Kelty describes SOS, which boasts that it's been shown to reduce self-reported suicide attempt rates by 40 percent, as a "three-session class, 45 minutes apiece, that will usually be taught by a psychologist, a social worker, a nurse or someone with a mental-health background. It includes a video that teaches kids what to do if a friend is showing signs of depression and suicide."

The middle school and high school programs aren't identical. For instance, Kelty says, the former includes "a Jeopardy-type game that helps kids look for the signs of suicide" in conjunction with the acronym ACT, which stands for Acknowledge, be Caring and Tell an adult.

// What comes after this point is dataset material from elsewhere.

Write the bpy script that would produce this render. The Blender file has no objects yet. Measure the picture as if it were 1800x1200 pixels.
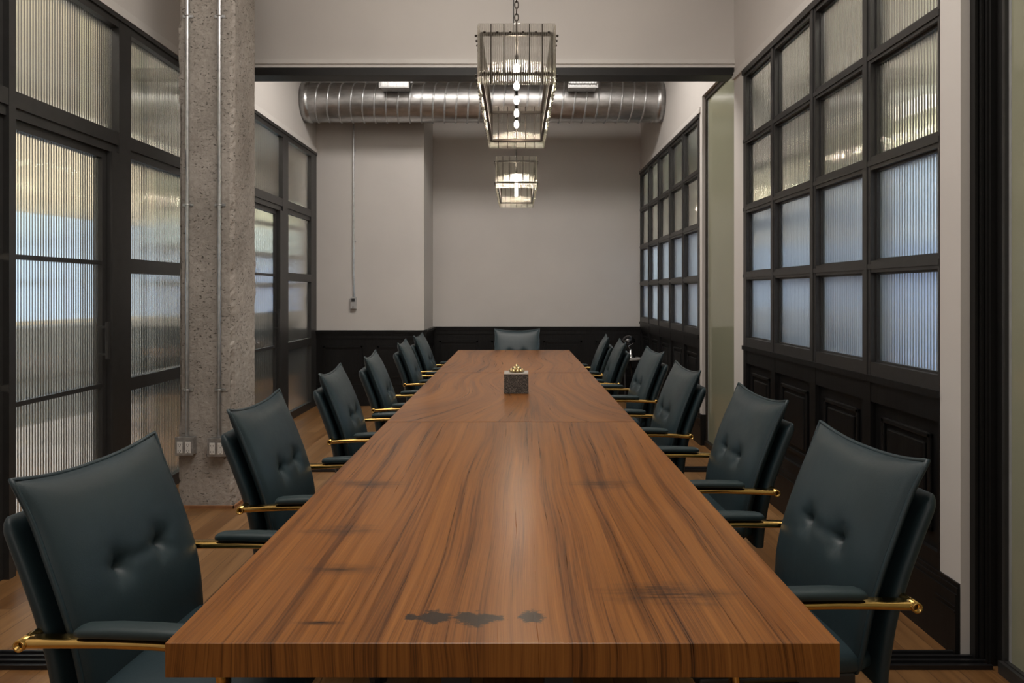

Regarding yesterday's George Washington event, Kelty says she felt the students were very receptive. They did bring up the McKinley suicide -- "There were some questions about that" -- but "we talked more about the warning signs of suicide and breaking that code of silence. Teenagers often know a friend is suicidal but they don't tell an adult because they don't want to narc on a friend. We talked about how they can actually prevent suicides if they talk to an adult about it."

Those kinds of conversations need to go both ways, she stresses. "Parents really need to talk to their kids about suicide," she says. "They may know their child has made suicidal statements, but they may not tell the school because they might not think of it as a serious threat. But they need to take any changes in behavior very seriously."

Whether there's been a high-profile suicide in the news or not.